Hal senada disampaikan anggota Komisi III, Benny K Harman. Wakil Ketua Umum Demokrat itu mencecar Ivan terkait data dugaan transaksi janggal Rp349 triliun Kemenkeu yang dibuka ke publik oleh Menko Polhukam Mahfud MD
Benny mempertanyakan dasar penyampaian Mahfud. “Lalu beliau mengumumkan kepada publik, Anda tahu?” kata Benny ke Ivan. “Saya tahu,” jawab Ivan. “Apakah itu boleh?” tanya Benny lagi. “Menurut saya boleh,” jawan Ivan.
Benny kemudian minta penjelasan Ivan mengenai aturan hukum yang memperbolehkan Mahfud mengungkap isu transaksi janggal Rp 349 triliun. Dia mencurigai ada motif buruk di balik aksi tersebut. Menurut Benny, jika Ivan tak punya argumen jawaban maka ia diduga ada niat politik yang tak sehat.
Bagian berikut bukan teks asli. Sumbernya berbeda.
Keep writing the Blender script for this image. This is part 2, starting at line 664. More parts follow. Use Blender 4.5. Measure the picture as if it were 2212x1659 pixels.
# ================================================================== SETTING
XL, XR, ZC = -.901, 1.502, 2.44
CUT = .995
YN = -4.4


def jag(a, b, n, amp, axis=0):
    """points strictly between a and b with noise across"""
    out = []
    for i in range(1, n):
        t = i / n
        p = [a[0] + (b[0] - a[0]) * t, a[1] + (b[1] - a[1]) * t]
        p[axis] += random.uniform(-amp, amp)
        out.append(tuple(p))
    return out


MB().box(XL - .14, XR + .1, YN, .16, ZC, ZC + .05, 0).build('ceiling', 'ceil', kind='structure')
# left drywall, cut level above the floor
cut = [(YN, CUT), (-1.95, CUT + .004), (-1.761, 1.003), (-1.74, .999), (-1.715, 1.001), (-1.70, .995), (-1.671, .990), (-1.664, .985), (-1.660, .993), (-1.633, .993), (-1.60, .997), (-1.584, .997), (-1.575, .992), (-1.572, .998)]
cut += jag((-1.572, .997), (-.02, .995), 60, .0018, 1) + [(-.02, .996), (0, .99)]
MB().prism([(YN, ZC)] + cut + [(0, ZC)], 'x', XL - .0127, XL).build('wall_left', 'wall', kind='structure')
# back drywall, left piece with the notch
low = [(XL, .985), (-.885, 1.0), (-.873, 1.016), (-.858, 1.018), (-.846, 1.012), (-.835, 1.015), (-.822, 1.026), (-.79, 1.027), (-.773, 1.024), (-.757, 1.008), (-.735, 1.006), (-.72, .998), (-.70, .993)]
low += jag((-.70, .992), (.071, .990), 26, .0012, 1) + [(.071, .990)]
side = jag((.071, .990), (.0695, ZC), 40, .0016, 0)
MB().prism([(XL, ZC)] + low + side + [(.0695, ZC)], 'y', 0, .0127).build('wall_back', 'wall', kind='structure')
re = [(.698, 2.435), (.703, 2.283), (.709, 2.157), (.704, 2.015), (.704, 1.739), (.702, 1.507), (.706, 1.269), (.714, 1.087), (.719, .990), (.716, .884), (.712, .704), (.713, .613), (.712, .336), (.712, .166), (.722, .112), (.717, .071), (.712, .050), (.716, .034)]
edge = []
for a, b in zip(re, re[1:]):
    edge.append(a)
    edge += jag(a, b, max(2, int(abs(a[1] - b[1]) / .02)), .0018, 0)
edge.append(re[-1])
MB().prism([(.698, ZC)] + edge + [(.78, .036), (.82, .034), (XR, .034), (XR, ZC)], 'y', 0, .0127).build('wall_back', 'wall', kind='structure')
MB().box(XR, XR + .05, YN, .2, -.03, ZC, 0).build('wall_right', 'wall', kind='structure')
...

“Sebab, kalau tidak ada, Bapak Ibu yang saya banggakan dan saya hormati, Saudara Menko Polhukam dan Anda (kepala PPATK) juga sebenarnya punya niat politik yang tidak sehat, mau memojokkan Kemenkeu atau sejumlah tokoh di Kemenkeu,” kata Benny.
Saat dicecar Benny, Ivan juga mengaku pernah ditelepon Sekretaris Kabinet Pramono Anung terkait transaksi janggal ratusan triliun tersebut. “Seingat saya dalam undang-undang ini, PPATK hanya melaporkan kepada Bapak Presiden dan DPR. Apakah Saudara sudah pernah melaporkan kepada Bapak Presiden?” tanya Benny.
Ivan kemudian mengatakan laporan tersebut telah ia sampaikan ke Presiden Jokowi melalui Pramono Anung. “Untuk kasus ini sudah kami sampaikan melalui Pak Mensetkab. Pak Seskab Pramono Anung,” kata Ivan. “Nggak ke presiden?” tanya anggota komisi III DPR lainnya.
“Nggak, karena beliau (Pranomo Anung) yang telepon,” kata Ivan. Benny yang heran dengan jawaban Ivan kembali mencecarnya. Benny menanyakan maksud Pramono Anung menelepon Ivan megenai data transaksi meencurigakan yang lebih dari Rp 300 triliun di Kemenkeu tersebut. “Siapa yang telepon?” tanya Benny. “Pak Seskabnya,” jawab Ivan. “Pak Seskab yang telepon saudara atau sebaliknya?” tanya Benny memastikan. “Beliau (Seskab) yang telepon saya. Saya kan minta waktu,” kata Ivan.
Benny meminta agar Ivan menjawab pertantaannya pelan-pelan. Dia bilang agar menjawab pertanyaan yang ditanya. “Saya tahu PPATK independen. jadi dalam kaitan apa Menseskab menelepon Saudara?” tanya Benny. Kemudian, Ivan menjelaskan saat itu ia meminta waktu dulu sebelum menyampaikan data transaksi tersebut kepada Presiden Jokowi. Benny pun mengkonfirmasi lagi apakah Ivan yakin jika laporan PPATK yang disampaikannya ke Pramono Anung itu benar sampai ke Jokowi.
“Sebetulnya saya minta waktu untuk menyampaikan karena Pak Mensetneg lagi sakit mau menyampaikan data terkait ini kepada Pak Presiden,” kata Ivan. “Apakah saudara yakin laporan Anda itu sudah sampai ke meja Bapak Presiden?” tanya Benny dengan suara meninggi. “Bapak mungkin bisa tanya Pak Menko?” jawab Ivan.